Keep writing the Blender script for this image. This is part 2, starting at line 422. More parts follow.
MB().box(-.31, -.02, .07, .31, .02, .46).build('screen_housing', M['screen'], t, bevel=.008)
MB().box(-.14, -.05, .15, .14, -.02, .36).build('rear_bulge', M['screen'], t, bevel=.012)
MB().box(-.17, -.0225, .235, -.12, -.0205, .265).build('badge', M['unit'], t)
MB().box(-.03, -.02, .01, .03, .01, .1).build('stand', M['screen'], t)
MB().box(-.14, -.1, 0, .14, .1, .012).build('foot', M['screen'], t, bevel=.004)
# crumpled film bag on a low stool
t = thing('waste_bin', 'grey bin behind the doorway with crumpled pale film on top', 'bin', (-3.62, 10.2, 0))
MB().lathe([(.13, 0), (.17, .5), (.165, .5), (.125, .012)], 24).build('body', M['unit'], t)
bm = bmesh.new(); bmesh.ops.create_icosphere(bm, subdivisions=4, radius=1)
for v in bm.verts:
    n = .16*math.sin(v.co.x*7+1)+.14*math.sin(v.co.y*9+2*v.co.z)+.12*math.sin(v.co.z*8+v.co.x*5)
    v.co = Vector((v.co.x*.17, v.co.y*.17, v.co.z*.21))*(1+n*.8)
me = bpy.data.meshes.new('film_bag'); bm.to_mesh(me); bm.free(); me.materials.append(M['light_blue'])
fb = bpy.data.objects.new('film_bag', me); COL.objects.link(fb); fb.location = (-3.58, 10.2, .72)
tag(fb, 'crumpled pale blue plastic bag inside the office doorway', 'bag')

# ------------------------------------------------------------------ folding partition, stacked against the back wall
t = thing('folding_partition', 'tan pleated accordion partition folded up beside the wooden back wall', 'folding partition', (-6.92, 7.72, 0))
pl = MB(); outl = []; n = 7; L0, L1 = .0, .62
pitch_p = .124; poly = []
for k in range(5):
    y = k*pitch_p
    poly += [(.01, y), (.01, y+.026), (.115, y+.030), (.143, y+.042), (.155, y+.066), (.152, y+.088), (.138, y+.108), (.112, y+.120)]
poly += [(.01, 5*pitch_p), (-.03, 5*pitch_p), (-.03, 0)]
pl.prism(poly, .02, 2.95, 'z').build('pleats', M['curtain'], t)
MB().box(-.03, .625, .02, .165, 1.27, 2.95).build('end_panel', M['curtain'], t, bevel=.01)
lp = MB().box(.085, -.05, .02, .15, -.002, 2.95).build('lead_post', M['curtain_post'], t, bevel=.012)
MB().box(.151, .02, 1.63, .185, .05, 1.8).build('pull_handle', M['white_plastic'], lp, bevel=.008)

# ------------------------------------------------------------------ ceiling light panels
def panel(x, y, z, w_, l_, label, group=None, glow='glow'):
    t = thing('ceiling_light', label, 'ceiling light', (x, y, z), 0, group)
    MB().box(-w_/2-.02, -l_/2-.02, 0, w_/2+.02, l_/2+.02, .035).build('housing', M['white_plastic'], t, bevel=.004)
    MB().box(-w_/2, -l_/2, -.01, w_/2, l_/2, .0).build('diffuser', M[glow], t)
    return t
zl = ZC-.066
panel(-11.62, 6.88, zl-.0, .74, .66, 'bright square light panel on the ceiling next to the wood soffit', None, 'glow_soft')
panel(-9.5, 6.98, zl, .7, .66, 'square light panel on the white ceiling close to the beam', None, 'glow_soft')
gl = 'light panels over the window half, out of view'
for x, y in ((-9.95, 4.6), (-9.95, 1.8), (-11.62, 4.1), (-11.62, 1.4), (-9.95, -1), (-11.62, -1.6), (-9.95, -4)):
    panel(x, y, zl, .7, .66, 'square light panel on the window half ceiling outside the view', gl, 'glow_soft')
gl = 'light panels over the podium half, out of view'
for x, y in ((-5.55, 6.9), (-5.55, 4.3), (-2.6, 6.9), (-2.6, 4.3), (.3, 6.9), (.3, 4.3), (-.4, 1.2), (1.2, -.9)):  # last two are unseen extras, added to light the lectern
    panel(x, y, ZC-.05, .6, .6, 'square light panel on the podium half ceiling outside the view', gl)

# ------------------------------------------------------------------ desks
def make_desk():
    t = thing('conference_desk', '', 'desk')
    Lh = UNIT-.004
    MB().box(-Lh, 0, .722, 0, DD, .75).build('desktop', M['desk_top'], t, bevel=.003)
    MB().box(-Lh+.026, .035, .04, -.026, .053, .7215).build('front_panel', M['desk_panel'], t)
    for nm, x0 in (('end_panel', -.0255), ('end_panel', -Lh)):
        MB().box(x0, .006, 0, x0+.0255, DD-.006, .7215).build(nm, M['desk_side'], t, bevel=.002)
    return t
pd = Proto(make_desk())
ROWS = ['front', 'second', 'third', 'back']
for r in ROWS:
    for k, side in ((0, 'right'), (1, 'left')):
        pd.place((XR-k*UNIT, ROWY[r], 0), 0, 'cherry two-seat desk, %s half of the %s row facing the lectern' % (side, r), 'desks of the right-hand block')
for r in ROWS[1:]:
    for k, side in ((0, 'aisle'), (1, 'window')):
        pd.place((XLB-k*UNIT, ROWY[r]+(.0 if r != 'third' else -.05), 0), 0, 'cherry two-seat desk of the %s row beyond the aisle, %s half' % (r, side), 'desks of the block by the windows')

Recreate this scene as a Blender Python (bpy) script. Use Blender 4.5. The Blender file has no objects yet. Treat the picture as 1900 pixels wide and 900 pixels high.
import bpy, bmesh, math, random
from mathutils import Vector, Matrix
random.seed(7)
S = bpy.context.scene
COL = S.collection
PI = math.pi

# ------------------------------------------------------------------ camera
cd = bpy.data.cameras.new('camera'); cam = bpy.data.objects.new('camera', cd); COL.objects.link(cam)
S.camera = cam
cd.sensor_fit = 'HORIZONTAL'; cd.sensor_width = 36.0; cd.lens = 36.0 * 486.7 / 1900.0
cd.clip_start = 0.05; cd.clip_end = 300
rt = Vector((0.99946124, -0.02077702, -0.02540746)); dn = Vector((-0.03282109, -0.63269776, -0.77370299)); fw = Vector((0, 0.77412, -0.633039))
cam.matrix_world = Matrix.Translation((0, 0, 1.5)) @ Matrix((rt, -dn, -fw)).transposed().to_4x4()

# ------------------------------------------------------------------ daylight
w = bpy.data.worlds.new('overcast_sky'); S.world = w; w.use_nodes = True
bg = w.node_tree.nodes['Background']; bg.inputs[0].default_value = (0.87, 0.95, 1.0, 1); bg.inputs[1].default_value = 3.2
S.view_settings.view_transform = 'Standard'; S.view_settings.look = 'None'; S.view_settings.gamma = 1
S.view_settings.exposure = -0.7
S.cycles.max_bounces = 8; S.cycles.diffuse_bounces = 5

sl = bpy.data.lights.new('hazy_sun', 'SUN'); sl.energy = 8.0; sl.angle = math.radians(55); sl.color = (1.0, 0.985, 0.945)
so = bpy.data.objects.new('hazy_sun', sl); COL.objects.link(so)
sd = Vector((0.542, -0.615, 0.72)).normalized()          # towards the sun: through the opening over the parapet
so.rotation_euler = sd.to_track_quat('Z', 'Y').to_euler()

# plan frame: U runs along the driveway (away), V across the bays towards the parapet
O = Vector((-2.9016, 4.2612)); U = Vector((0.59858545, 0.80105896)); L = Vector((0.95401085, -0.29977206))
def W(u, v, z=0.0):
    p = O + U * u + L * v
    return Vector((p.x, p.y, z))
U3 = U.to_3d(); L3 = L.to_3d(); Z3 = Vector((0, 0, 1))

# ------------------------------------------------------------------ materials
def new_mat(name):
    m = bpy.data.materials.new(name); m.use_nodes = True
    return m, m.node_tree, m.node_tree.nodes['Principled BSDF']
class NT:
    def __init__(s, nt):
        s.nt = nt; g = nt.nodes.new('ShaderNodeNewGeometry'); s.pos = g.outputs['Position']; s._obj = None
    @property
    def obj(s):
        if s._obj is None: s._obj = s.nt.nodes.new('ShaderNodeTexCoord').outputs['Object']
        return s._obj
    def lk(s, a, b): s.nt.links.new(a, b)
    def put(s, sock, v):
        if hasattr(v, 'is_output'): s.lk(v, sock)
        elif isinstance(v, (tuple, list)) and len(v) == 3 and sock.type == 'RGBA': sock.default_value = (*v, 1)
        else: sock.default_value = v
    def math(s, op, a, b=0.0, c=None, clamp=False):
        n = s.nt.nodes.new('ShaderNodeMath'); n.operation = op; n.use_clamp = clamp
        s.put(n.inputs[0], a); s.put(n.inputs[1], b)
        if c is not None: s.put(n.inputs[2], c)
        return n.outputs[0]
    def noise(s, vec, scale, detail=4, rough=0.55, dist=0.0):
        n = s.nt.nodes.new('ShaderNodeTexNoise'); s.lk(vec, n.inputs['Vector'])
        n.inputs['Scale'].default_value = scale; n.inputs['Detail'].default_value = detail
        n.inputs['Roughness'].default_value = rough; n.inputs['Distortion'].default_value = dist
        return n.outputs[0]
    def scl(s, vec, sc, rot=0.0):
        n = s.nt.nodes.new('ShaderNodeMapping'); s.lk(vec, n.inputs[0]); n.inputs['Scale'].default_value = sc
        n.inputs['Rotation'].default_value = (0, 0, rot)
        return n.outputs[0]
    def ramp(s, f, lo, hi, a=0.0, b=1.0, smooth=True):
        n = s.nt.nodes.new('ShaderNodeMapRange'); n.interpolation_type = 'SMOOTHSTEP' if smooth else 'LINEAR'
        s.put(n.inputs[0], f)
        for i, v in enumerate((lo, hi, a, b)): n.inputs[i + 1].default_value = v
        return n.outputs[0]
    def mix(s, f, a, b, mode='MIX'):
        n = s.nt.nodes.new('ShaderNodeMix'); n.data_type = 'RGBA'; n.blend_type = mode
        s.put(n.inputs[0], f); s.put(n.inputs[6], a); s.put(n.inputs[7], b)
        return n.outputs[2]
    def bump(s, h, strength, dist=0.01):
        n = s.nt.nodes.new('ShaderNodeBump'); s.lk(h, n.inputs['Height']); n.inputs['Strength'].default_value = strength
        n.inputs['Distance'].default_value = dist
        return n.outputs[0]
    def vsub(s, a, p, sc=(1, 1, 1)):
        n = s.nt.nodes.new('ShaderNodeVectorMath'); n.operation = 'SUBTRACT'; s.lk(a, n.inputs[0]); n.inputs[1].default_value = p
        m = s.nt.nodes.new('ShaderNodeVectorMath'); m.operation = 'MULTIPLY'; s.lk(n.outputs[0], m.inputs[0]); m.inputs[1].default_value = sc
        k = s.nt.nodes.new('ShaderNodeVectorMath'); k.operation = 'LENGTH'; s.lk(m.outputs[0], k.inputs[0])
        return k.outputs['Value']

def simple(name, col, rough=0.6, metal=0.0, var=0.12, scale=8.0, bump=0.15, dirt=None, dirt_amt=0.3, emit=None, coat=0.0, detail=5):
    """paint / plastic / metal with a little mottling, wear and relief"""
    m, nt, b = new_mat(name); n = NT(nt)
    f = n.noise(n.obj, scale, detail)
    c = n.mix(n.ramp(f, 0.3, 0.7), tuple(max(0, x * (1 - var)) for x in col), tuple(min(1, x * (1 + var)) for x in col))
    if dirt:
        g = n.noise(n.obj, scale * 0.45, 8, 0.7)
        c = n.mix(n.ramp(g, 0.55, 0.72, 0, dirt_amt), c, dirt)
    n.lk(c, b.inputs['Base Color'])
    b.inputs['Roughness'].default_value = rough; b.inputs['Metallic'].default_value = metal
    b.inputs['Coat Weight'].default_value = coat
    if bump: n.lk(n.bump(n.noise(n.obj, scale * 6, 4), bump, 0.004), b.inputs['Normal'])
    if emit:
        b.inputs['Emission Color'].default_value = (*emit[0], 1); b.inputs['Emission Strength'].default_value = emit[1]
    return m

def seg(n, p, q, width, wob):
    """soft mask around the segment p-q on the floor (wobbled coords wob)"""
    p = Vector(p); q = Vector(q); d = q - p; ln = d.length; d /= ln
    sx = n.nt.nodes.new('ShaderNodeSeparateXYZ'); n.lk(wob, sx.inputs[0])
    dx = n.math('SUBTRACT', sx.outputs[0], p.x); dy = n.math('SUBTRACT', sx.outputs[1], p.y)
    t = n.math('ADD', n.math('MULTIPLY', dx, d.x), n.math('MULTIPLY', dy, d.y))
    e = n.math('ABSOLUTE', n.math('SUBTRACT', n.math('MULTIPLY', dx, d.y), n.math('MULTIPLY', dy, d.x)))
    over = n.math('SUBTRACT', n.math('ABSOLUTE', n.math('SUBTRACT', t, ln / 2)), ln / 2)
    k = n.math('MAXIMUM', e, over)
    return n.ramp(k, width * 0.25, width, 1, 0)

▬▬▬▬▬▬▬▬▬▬

Stated exercise:
Everything from the first line of the records above to the line containing "tag(fb, 'crumpled pale", inclusive, should be repeated exactly; leave out the rest.

Written answer:
Keep writing the Blender script for this image. This is part 2, starting at line 422. More parts follow.
MB().box(-.31, -.02, .07, .31, .02, .46).build('screen_housing', M['screen'], t, bevel=.008)
MB().box(-.14, -.05, .15, .14, -.02, .36).build('rear_bulge', M['screen'], t, bevel=.012)
MB().box(-.17, -.0225, .235, -.12, -.0205, .265).build('badge', M['unit'], t)
MB().box(-.03, -.02, .01, .03, .01, .1).build('stand', M['screen'], t)
MB().box(-.14, -.1, 0, .14, .1, .012).build('foot', M['screen'], t, bevel=.004)
# crumpled film bag on a low stool
t = thing('waste_bin', 'grey bin behind the doorway with crumpled pale film on top', 'bin', (-3.62, 10.2, 0))
MB().lathe([(.13, 0), (.17, .5), (.165, .5), (.125, .012)], 24).build('body', M['unit'], t)
bm = bmesh.new(); bmesh.ops.create_icosphere(bm, subdivisions=4, radius=1)
for v in bm.verts:
    n = .16*math.sin(v.co.x*7+1)+.14*math.sin(v.co.y*9+2*v.co.z)+.12*math.sin(v.co.z*8+v.co.x*5)
    v.co = Vector((v.co.x*.17, v.co.y*.17, v.co.z*.21))*(1+n*.8)
me = bpy.data.meshes.new('film_bag'); bm.to_mesh(me); bm.free(); me.materials.append(M['light_blue'])
fb = bpy.data.objects.new('film_bag', me); COL.objects.link(fb); fb.location = (-3.58, 10.2, .72)
tag(fb, 'crumpled pale blue plastic bag inside the office doorway', 'bag')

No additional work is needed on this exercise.